Acabaram forçados, alguns meses atrás, a dar lugar a um governo interino
tecnocrata e perdeu muitos eleitores (até mesmo de islamitas) na segunda
eleição.
O partido vencedor
foi Nadaa Tunis (O Chamado da Tunísia). Suas políticas são de certa maneira
claras: é um partido secular. Seu líder é venerado político de 88 anos chamado
Beji Caid Essebsi, que serviu nos governos Destourian que governou o país após
a independência até que por fim se tornou um grande dissidente.
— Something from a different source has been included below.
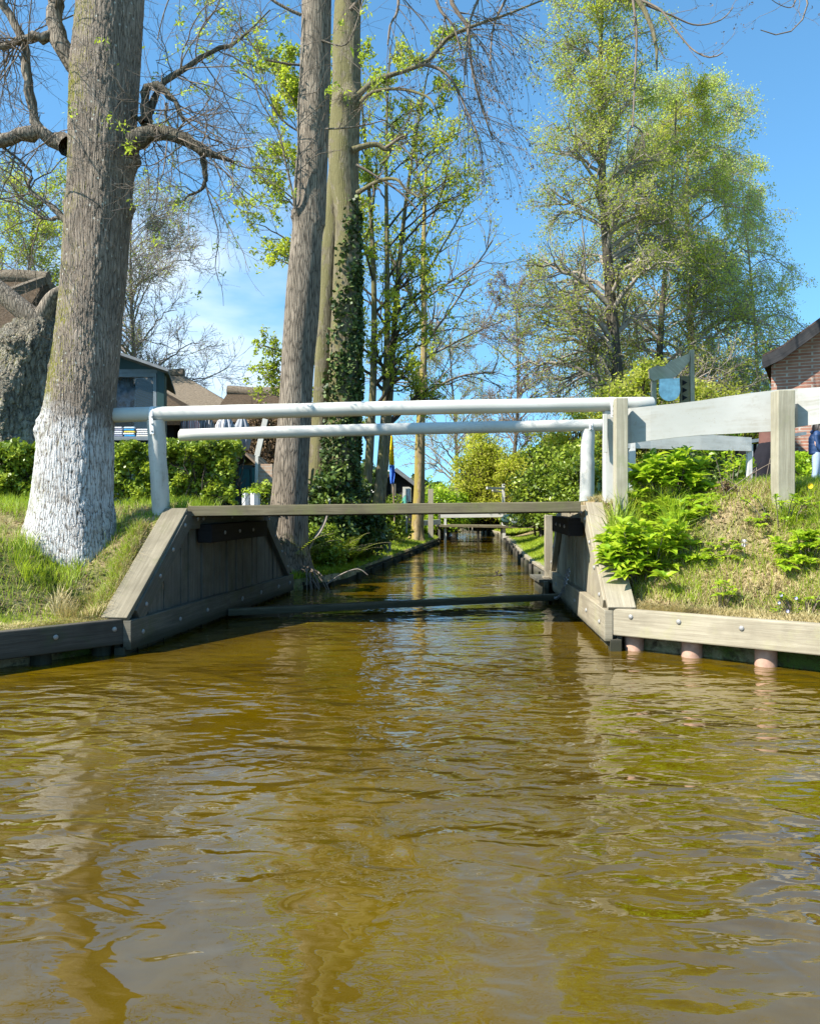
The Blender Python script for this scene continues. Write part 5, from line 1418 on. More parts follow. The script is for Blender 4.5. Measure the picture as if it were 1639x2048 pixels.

Seu problema é
manter unido a coalizão que conta com enormes variedades de forças secularistas
– principalmente os jovens que lideraram o levante contra o presidente Zine el
Abidine Bem Ali, em 2011, e diversos membros daquele governo que agora
retornaram à arena política.
De qualquer maneira,
Nadaa Tunis conta com 85 assentos parlamentares dos 217, enquanto o Ennahda foi
reduzido a 69, sendo que os outros estão espalhados entre partidos menores.
Será necessário um governo de coalizão, envolvendo praticamente todos os
partidos. Então, enquanto os jovens revolucionários da Tunísia estão celebrando
a vitória contra o Ennahda, ninguém sabe ao certo aonde isso terminará.
Eu digo “urra!” para
o Brasil, onde aconteceu a mais importante dessas quatro eleições. Mas lá,
assim em como em outros lugares, o jogo ainda não terminou. Não mesmo!